“Johnny Baseball” Hits a Home Run, Continues Williamstown Theatre Festival’s Winning Streak [Berkshire on Stage]

The true curse of the Red Sox is obscured by the mists of time. (James Snyder, photo by T. Charles Erickson.)
The true curse of the Red Sox is obscured by the mists of time.
(James Snyder, photo by T. Charles Erickson.)

Review by Larry Murray

The first baseball musical was Damn Yankees. I saw it in 1955, the year that Jackie Robinson – America’s first African American player – led my beloved Brooklyn Dodgers to the World Championship, I had no idea that a later musical would explore that world.

Robinson was the first to break the color line back in 1947 following WWII. As for the Boston Red Sox, to their great shame, they would be the last team in Major League Baseball to field a black player, allowing racism to cloud their better judgement for decades. Finally they signed Pumpsie Green in 1959, long after Damn Yankees had run its 1,018 performances and the Brooklyn Dodgers moved to Los Angeles. The big difference between the two musicals – both of which revolve around the temptations of a woman – is that while Joe Hardy sold his soul to the Devil in Damn Yankees, Johnny O’Brien sells it instead to the Red Sox in Johnny Baseball.

First seen in a Diane Paulus production at the American Repertory Theatre in 2010, Red Sox fans loved the music and lyrics by the brothers Robert and Willie Reale.
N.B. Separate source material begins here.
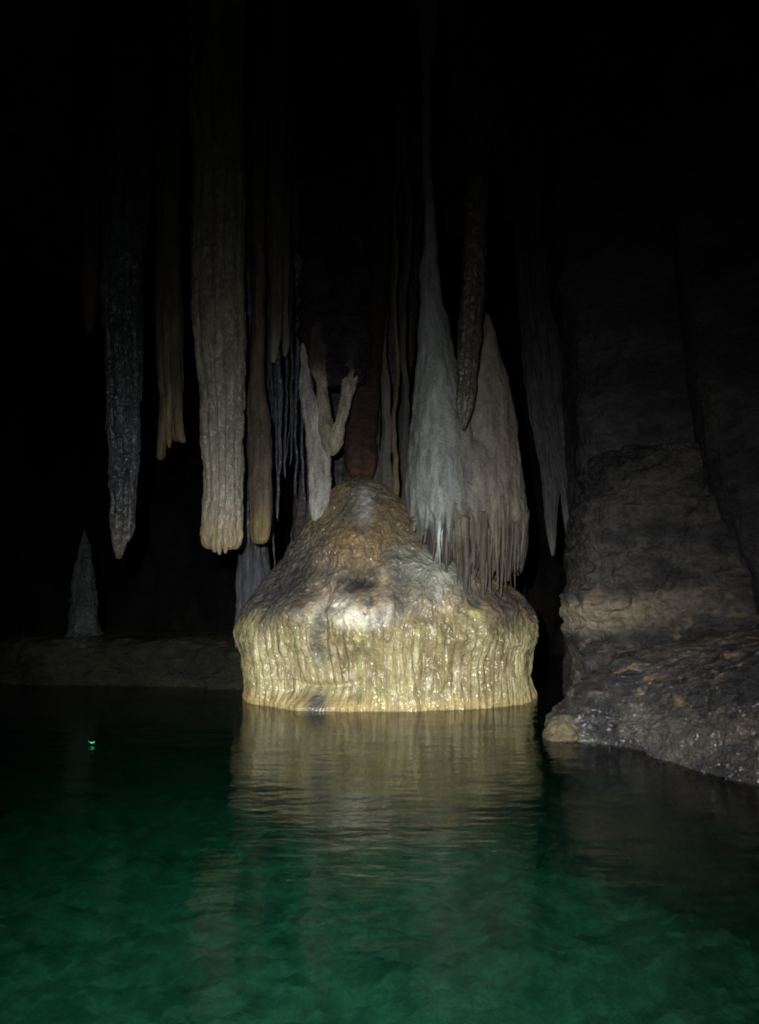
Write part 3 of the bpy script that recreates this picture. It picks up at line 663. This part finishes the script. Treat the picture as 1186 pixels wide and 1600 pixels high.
def colblk(V, col, n1, n2):
    z, x = V[:, 2], V[:, 0]
    band = sm(0.60, 0.78, z - 0.12 * (x - 1.6) + 0.08 * n1) * sm(1.02, 0.86, z - 0.12 * (x - 1.6) + 0.08 * n1)
    pale = band * sm(2.9, 1.6, x)
    col = mixc(col, (0.24, 0.19, 0.14), pale * 0.9)
    return mixc(col, (0.20, 0.14, 0.06), sm(0.2, 0.4, n2) * 0.5 * sm(1.5, 0.9, z))
poly_rock('rock_block', rows, 'tall block of bedded rock with a paler band, right of the mound', 'rock block', M_rock,
          (0.026, 0.025, 0.028), (0.06, 0.054, 0.052),
          lambda V: 0.17 * fbm(V, (1.2, 1.2, 1.6), 4, 90) + 0.10 * fbm(V, (2.6, 2.6, 3.4), 5, 91, True) + 0.03 * fbm(V, (12, 12, 16), 3, 94) - 0.025 * sm(0.8, 1.0, bedding(V, 1.7, 92)) , colblk, seed=93, n=280, m=520)
def wl(z):
    l = np.interp(z, [0, 2, 3.2, 5], [905, 915, 905, 880]); r = np.interp(z, [0, 2, 3.2, 5], [1150, 1120, 1100, 1090])
    yl, yr = 8.0, 7.3
    lx, rx = X(l, yl), X(r, yr)
    return [(lx, yl), (lx + 0.35 * (rx - lx), yl - 0.35), (lx + 0.7 * (rx - lx), yl - 0.55), (rx, yr), (rx + 0.5, yr + 0.9), (rx, yr + 2), (lx + 0.5, yl + 1.9), (lx + 0.05, yl + 0.9)]
poly_rock('rock_buttress', [(z, wl(z)) for z in (-2.5, 0, 1, 2, 3.2, 5, 8.8)], 'dark rock wall rising to the roof behind the bedded rock block', 'rock buttress', M_rock,
          (0.035, 0.032, 0.038), (0.06, 0.053, 0.058), lambda V: 0.22 * fbm(V, (0.9, 0.9, 0.8), 4, 100) + 0.05 * fbm(V, (5, 5, 3), 4, 101), seed=103, n=260, m=360)
def sl(z):
    l = np.interp(z, [0.2, 0.72, 1.3, 1.95, 3.0, 5], [1215, 1192, 1158, 1122, 1097, 1075]); y0 = 6.15
    lx = X(l, y0)
    return [(lx, y0), (lx + 0.35, y0 - 0.45), (lx + 0.9, y0 - 1.0), (lx + 1.8, y0 - 1.4), (lx + 2.4, y0 - 0.4), (lx + 2.2, y0 + 1.2), (lx + 0.9, y0 + 1.3), (lx + 0.12, y0 + 0.6)]
poly_rock('rock_slab', [(z, sl(z)) for z in (-2.5, 0.2, 0.72, 1.3, 1.95, 3.0, 5, 8.8)], 'dark rock slab leaning at the right edge beyond a black crack', 'rock slab', M_rock,
          (0.03, 0.027, 0.031), (0.055, 0.05, 0.052), lambda V: 0.12 * fbm(V, (1.2, 1.2, 0.8), 4, 110) + 0.04 * fbm(V, (5, 5, 3), 4, 111), seed=113, n=240, m=360)
led = [(1.30, 6.20), (1.62, 5.76), (1.80, 5.10), (2.02, 4.62), (2.35, 3.6), (3.6, 2.9), (4.9, 3.6), (4.9, 7.0), (3.4, 7.6), (1.75, 7.1), (1.30, 6.65)]
c_ = (3.2, 6.0)
poly_rock('rock_ledge', [(-2.6, shr(led, 1.06, c_)), (-0.6, shr(led, 1.0, c_)), (-0.1, shr(led, 0.99, c_)), (0.12, shr(led, 0.97, c_)), (0.3, shr(led, 0.90, c_)), (0.44, shr(led, 0.82, c_)), (0.56, shr(led, 0.72, c_)), (0.64, shr(led, 0.5, c_)), (0.68, shr(led, 0.2, c_))],
          'low glistening black rock ledge sloping into the water at the right', 'rock ledge', M_wetrock, (0.022, 0.02, 0.023), (0.07, 0.056, 0.05),
          lambda V: 0.13 * fbm(V, (1.6, 1.6, 2.2), 4, 120) + 0.06 * fbm(V, (5, 5, 7), 4, 121, True) + 0.02 * fbm(V, (16, 16, 18), 3, 123),
          lambda V, col, n1, n2: mixc(mixc(col, (0.26, 0.16, 0.07), sm(0.22, 0.4, n2) * sm(0.2, 0.4, V[:, 2]) * 0.8), (0.13, 0.15, 0.14), sm(1.9, 1.3, V[:, 0]) * sm(-0.2, 0.3, n1) * 0.8),
          seed=122, n=240, m=760, sh=lambda V: np.c_[V[:, :2], np.where(V[:, 2] > 0, V[:, 2] * (0.78 + 0.26 * (V[:, 0] - 1.3)), V[:, 2])])
# small rocks
def boulder(name, c, r, label, mat, c0, c1, seed, cat='rock', group=None):
    V = []
    n, m = 48, 72
    ph = np.linspace(0.02, math.pi - 0.02, n); th = np.linspace(0, 2 * np.pi, m, endpoint=False)
    P, T = np.meshgrid(ph, th, indexing='ij'); U = np.c_[(np.sin(P) * np.cos(T)).ravel(), (np.sin(P) * np.sin(T)).ravel(), (-np.cos(P)).ravel()]
    d = 1 + 0.35 * fbm(U * 1.3 + seed, o=3, seed=seed) + 0.10 * fbm(U * 5, o=3, seed=seed)
    V = U * np.array(r) * d[:, None] + np.array(c)
    Fc = grid_faces(n, m).tolist(); V = np.vstack([V, V[:m].mean(0), V[-m:].mean(0)]); i0, i1 = n * m, n * m + 1
    for k in range(m):
        Fc.append((i0, (k + 1) % m, k)); Fc.append((i1, (n - 1) * m + k, (n - 1) * m + (k + 1) % m))
    col = mixc(c0, c1, sm(-0.3, 0.3, fbm(V, (8, 8, 8), 3, seed)))
    return tag(mesh_obj(name, V, Fc, mat, base=(c[0], c[1], c[2] - r[2]), cols=col), label, cat, group)
boulder('boulder', (1.29, 6.10, 0.03), (0.13, 0.16, 0.13), 'small tan boulder at the waterline, left foot of the wet ledge', M_rock, (0.07, 0.055, 0.035), (0.12, 0.095, 0.06), 3, 'boulder')
boulder('boulder', (1.43, 5.15, -0.16), (0.10, 0.09, 0.06), 'pale green-tinted rock lying just under the water near the wet ledge', M_rock, (0.45, 0.45, 0.35), (0.62, 0.6, 0.5), 5, 'boulder')
def fleck():  # small curled bright green fleck on the water
    c = np.array([-1.93, 5.84, 0.004]); V = []; Fc = []
    n = 9
    for k in range(2):
        for i in range(n):
            u = i / (n - 1); w_ = 0.014 * math.sin(math.pi * min(1, u * 0.95 + 0.03))**0.8
            for s_ in (-1, 0, 1):
                V.append(c + np.array([(u - 0.5) * 0.038 + 0.01 * s_ * (u - 0.5), s_ * w_, 0.004 + 0.012 * abs(s_) * 0.6 + 0.010 * (u - 0.5)**2 * 4 - 0.0015 * k]))
    for k in range(2):
        o_ = k * n * 3
        for i in range(n - 1):
            for j in range(2):
                q = (o_ + i * 3 + j, o_ + i * 3 + 3 + j, o_ + i * 3 + 4 + j, o_ + i * 3 + 1 + j)
                Fc.append(q if k == 1 else q[::-1])
    N3 = n * 3
    for i in range(n - 1):
        for j in (0, 2):
            a_, b_ = i * 3 + j, i * 3 + 3 + j
            Fc.append((a_, b_, N3 + b_, N3 + a_))
    V = np.array(V)
    tag(mesh_obj('floating_fleck', V, Fc, M_curt, base=c, cols=one((0.10, 0.75, 0.35), len(V))), 'tiny bright green fleck floating on the dark water at the far left', 'fleck')
leaf()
Especially well received were the scenes of the fans lamenting the long drought in world championships, as they sang songs such as “86 Years” and “The Ballad of Johnny O’Brien.” But others were not as enchanted with the unforgiving facts about the racism that fueled bad Red Sox decisions which led to so many years of major league irrelevance. Johnny Baseball posits that it was not the “curse of the Bambino” that prevented them from coming out on top for more than half a century, that selling Babe Ruth to the Yankees had absolutely nothing to do with it, it was their intractable racism which kept them from the pennant year after year.